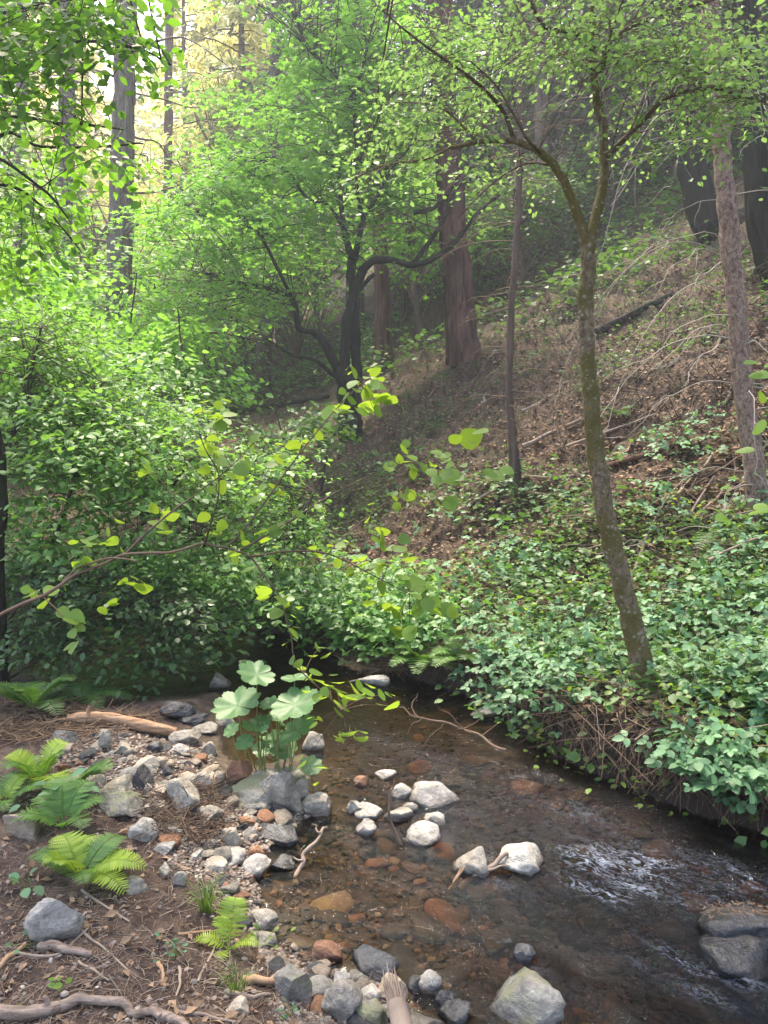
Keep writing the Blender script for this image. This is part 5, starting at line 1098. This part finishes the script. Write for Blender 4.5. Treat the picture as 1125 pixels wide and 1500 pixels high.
slope_log('slender bare pole lying over the ground left of the maple foot', (300, 570), (400, 540), 5, 'twig_brown', 'stick', 'stick', seed=7, lift=.3)
slope_log('low mossy log on the valley floor under the maple limb', (330, 610), (480, 585), 9, 'bark_dark', seed=8)
slope_log('pale stick lying below the reddish conifer foot', (960, 800), (1060, 772), 5, 'twig', 'stick', 'stick', seed=9)
slope_log('dark branch lying across the slope above the brambles', (800, 760), (880, 700), 5, 'twig_brown', 'stick', 'stick', seed=10)

rg = np.random.default_rng(404); g = gpts([(600, 600), (720, 500), (850, 430), (1125, 330), (1200, 500), (1125, 760), (850, 780), (620, 800)], 26, 405, .03)
for k, p in enumerate(g):
    a_ = rg.normal() * .6 + .3; L = rg.uniform(.3, 1.3); h = np.array([math.cos(a_), math.sin(a_), 0]); P = np.array([p - h * L / 2, p, p + h * L / 2]); P[:, 2] = Hq(P[:, 0], P[:, 1]) + .03; m_ = MB(); r0 = rg.uniform(.007, .028)
    tube(m_, wob_path(P, 5, .03, k), np.linspace(r0, r0 * .4, 11), 6, .15, k); tag(m_.build('stick', M[['twig_brown', 'branch_grey', 'twig_dark', 'twig'][k % 4]]), 'dead stick lying in the leaf litter of the open brown slope', 'stick', 'dead sticks on the open slope')
# ------------------------------------------------------------------ background forest
def conifer_proto(seed, Hh, r0, c0, nb, leafm, need):
    rg = np.random.default_rng(seed); mbT = MB(); P = wob_path([[0, 0, -.5], [rg.normal() * .1, rg.normal() * .1, Hh * .5], [rg.normal() * .2, rg.normal() * .2, Hh]], 10, .06, seed); tube(mbT, P, r0 * (1 - .85 * np.linspace(0, 1, len(P))), 12, .06, seed, .12, scale=3)
    mbL = MB(); pos = []; dr = []; ss = []
    for k in range(nb):
        z = Hh * (c0 + (1 - c0) * rg.uniform() ** 1.15); f = (z / Hh - c0) / (1 - c0); L = (1 - f) ** .8 * rg.uniform(1.4, 3.4) + .4; a_ = rg.uniform(0, 6.3); h = np.array([math.cos(a_), math.sin(a_), 0]); s_ = np.array([0, 0, z])
        tip = s_ + h * L + [0, 0, -L * rg.uniform(.1, .45)]; md = s_ + h * L * .5 + [0, 0, L * .02]; Q = smooth_path([s_, md, tip], 3); tube(mbT, Q, np.linspace(.035, .008, len(Q)), 4, cap=False)
        m = need; t = rg.uniform(.2, 1, m); side = np.array([-h[1], h[0], 0]); w_ = rg.normal(size=m) * .16 * L * (1.15 - t); q = s_ * (1 - t)[:, None] ** 2 + md * (2 * t * (1 - t))[:, None] + tip * (t ** 2)[:, None] + side * w_[:, None]; q[:, 2] -= np.abs(w_) * .35 + rg.uniform(0, .2, m)
        pos.append(q); dr.append(h * .5 + side * np.sign(w_)[:, None] * .8 + rg.normal(size=(m, 3)) * .3 + [0, 0, -.35]); ss.append(rg.uniform(.12, .34, m))
    scatter(mbL, L_NEEDLE, np.vstack(pos), np.vstack(dr), np.array([0, 0, 1.]) + rg.normal(size=(len(np.vstack(pos)), 3)) * .4, np.concatenate(ss))
    return mbT.mesh('trunk'), mbL.mesh('crown')
cp = [conifer_proto(1, 24, .32, .22, 160, None, 120), conifer_proto(2, 28, .38, .40, 140, None, 120), conifer_proto(3, 18, .22, .12, 140, None, 110), conifer_proto(4, 32, .45, .5, 130, None, 120)]
def broad_proto(seed, Hh, rad, n, per, s0, s1):
    rg = np.random.default_rng(seed); mbT = MB(); lims = []; P = wob_path([[0, 0, -.3], [rg.normal() * .2, rg.normal() * .2, Hh * .5], [rg.normal() * .5, rg.normal() * .5, Hh * .9]], 6, .1, seed); tube(mbT, P, np.linspace(.09, .02, len(P)), 7, .1); 
    c = rg.normal(size=(n, 3)); c = norm(c) * (rg.uniform(size=(n, 1)) ** .45) * [rad, rad, Hh * .42] + [0, 0, Hh * .58]
    for i in range(n):
        j = int(np.clip((c[i, 2] / Hh - .2) * len(P), 1, len(P) - 1)); tube(mbT, smooth_path([P[j], (P[j] + c[i]) / 2 + [0, 0, .15], c[i]], 3), np.linspace(.025, .006, 7), 4, cap=False)
    k = n * per; o = rg.normal(size=(k, 3)) * [.5, .5, .10]; pos = np.repeat(c, per, 0) + o; mbL = MB(); scatter(mbL, L_OVAL, pos, norm(o) + [0, 0, -.15], np.array([0, 0, 1.]) + rg.normal(size=(k, 3)) * .35, rg.uniform(s0, s1, k)); return mbT.mesh('trunk'), mbL.mesh('crown')
bp = [broad_proto(21, 6, 2.0, 70, 40, .10, .18), broad_proto(22, 4, 1.6, 50, 40, .10, .18), broad_proto(23, 9, 2.6, 90, 42, .12, .22)]
def plant_tree(name, protos_, k, x, y, sc_, crown_mat, bark, label, group, rz, cat='tree'):
    z = Hq(np.array([x]), np.array([y]))[0]; r = thing(name, label, cat, (x, y, z), group); r.rotation_euler[2] = rz; r.scale = (sc_, sc_, sc_)
    for nm, me, mt in (('trunk', protos_[k][0], bark), ('crown', protos_[k][1], crown_mat)):
        if not me.materials: me.materials.append(M[mt])
        o = bpy.data.objects.new(nm, me); C.objects.link(o); o.parent = r; o.material_slots[0].link = 'OBJECT'; o.material_slots[0].material = M[mt]
rg = np.random.default_rng(91)
def at_px(px, Y): return (px - 562.5) / FPX * Y
# far conifers of the valley (left and middle)
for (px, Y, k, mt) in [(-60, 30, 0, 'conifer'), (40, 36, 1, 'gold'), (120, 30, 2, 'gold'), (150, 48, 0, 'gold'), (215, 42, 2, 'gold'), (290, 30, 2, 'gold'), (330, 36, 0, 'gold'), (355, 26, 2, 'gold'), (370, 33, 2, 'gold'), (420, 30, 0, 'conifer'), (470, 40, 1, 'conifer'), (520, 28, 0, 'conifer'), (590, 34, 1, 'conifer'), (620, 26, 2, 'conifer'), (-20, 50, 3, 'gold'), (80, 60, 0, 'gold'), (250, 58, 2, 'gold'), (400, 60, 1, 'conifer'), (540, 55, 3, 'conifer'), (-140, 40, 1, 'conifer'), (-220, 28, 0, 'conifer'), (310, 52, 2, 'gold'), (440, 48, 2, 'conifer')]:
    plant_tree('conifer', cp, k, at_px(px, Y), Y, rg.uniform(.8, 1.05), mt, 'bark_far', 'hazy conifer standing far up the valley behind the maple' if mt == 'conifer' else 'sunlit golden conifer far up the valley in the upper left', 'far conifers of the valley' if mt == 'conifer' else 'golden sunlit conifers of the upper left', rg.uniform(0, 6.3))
# conifers up the right hillside
for (px, Y, k) in [(700, 26, 0), (740, 34, 1), (790, 27, 2), (840, 30, 3), (870, 22, 2), (930, 26, 1), (960, 34, 0), (1010, 24, 2), (1060, 30, 3), (1100, 22, 1), (1160, 28, 0), (1240, 22, 1), (1320, 30, 3), (900, 42, 0), (1020, 44, 1), (1130, 40, 0), (760, 46, 3), (680, 42, 1), (980, 18, 2), (1180, 17, 2), (830, 21, 2)]:
    plant_tree('conifer', cp, k, at_px(px, Y), Y, rg.uniform(.75, 1.05), 'conifer', 'bark_far', 'dim conifer growing high on the shaded right hillside', 'conifers of the right hillside', rg.uniform(0, 6.3))
# understory
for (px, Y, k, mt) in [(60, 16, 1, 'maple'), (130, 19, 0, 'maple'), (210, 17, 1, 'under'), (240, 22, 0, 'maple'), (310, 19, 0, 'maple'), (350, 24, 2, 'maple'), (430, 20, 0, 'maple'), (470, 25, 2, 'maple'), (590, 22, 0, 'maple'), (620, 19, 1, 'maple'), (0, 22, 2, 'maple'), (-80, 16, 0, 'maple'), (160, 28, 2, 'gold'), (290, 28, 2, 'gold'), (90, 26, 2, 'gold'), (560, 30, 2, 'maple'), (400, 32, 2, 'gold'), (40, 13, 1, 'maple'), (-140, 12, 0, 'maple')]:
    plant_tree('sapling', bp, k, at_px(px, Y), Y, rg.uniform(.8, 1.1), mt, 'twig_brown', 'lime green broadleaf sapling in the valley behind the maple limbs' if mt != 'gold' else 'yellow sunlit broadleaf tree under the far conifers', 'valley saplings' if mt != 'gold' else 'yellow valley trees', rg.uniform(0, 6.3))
for (px, Y, k) in [(700, 20, 1), (760, 17, 1), (830, 18, 1), (920, 20, 1), (1000, 17, 1), (1090, 16, 1), (730, 24, 0), (880, 26, 0), (1150, 14, 1), (960, 24, 1), (655, 24, 0), (1250, 16, 0)]:
    plant_tree('sapling', bp, k, at_px(px, Y), Y, rg.uniform(.6, .9), 'under', 'twig_brown', 'dull green sapling on the shaded right hillside', 'hillside saplings', rg.uniform(0, 6.3))

# ------------------------------------------------------------------ haze
def haze(density):
    m, t, out = newmat('valley_haze'); v = N(t, 'VolumePrincipled'); v.inputs['Color'].default_value = (.80, .86, 1, 1); v.inputs['Density'].default_value = density; v.inputs['Anisotropy'].default_value = .4
    t.links.new(v.outputs[0], out.inputs['Volume'])
    mb = MB(); x0, x1, y0, y1, z0, z1 = -170, 215, -45, 270, float(H.min()) - 1, float(H.max()) + 40
    V = [[x, y, z] for x in (x0, x1) for y in (y0, y1) for z in (z0, z1)]; mb.add(V, [[0, 1, 3, 2], [4, 6, 7, 5], [0, 4, 5, 1], [2, 3, 7, 6], [0, 2, 6, 4], [1, 5, 7, 3]])
    tag(mb.build('haze', m, smooth=False), kind='stuff')
haze(.0029)
print('verts', sum(len(m.vertices) for m in bpy.data.meshes), 'Hmin', H.min(), 'Hmax', H.max())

════════════════

Stated exercise | Write out exactly the lines from the line holding "trees', rg.uniform(0, 6.3))" through the last line of the data, and nothing besides those lines.

Finished answer |
    plant_tree('sapling', bp, k, at_px(px, Y), Y, rg.uniform(.8, 1.1), mt, 'twig_brown', 'lime green broadleaf sapling in the valley behind the maple limbs' if mt != 'gold' else 'yellow sunlit broadleaf tree under the far conifers', 'valley saplings' if mt != 'gold' else 'yellow valley trees', rg.uniform(0, 6.3))
for (px, Y, k) in [(700, 20, 1), (760, 17, 1), (830, 18, 1), (920, 20, 1), (1000, 17, 1), (1090, 16, 1), (730, 24, 0), (880, 26, 0), (1150, 14, 1), (960, 24, 1), (655, 24, 0), (1250, 16, 0)]:
    plant_tree('sapling', bp, k, at_px(px, Y), Y, rg.uniform(.6, .9), 'under', 'twig_brown', 'dull green sapling on the shaded right hillside', 'hillside saplings', rg.uniform(0, 6.3))

# ------------------------------------------------------------------ haze
def haze(density):
    m, t, out = newmat('valley_haze'); v = N(t, 'VolumePrincipled'); v.inputs['Color'].default_value = (.80, .86, 1, 1); v.inputs['Density'].default_value = density; v.inputs['Anisotropy'].default_value = .4
    t.links.new(v.outputs[0], out.inputs['Volume'])
    mb = MB(); x0, x1, y0, y1, z0, z1 = -170, 215, -45, 270, float(H.min()) - 1, float(H.max()) + 40
    V = [[x, y, z] for x in (x0, x1) for y in (y0, y1) for z in (z0, z1)]; mb.add(V, [[0, 1, 3, 2], [4, 6, 7, 5], [0, 4, 5, 1], [2, 3, 7, 6], [0, 2, 6, 4], [1, 5, 7, 3]])
    tag(mb.build('haze', m, smooth=False), kind='stuff')
haze(.0029)
print('verts', sum(len(m.vertices) for m in bpy.data.meshes), 'Hmin', H.min(), 'Hmax', H.max())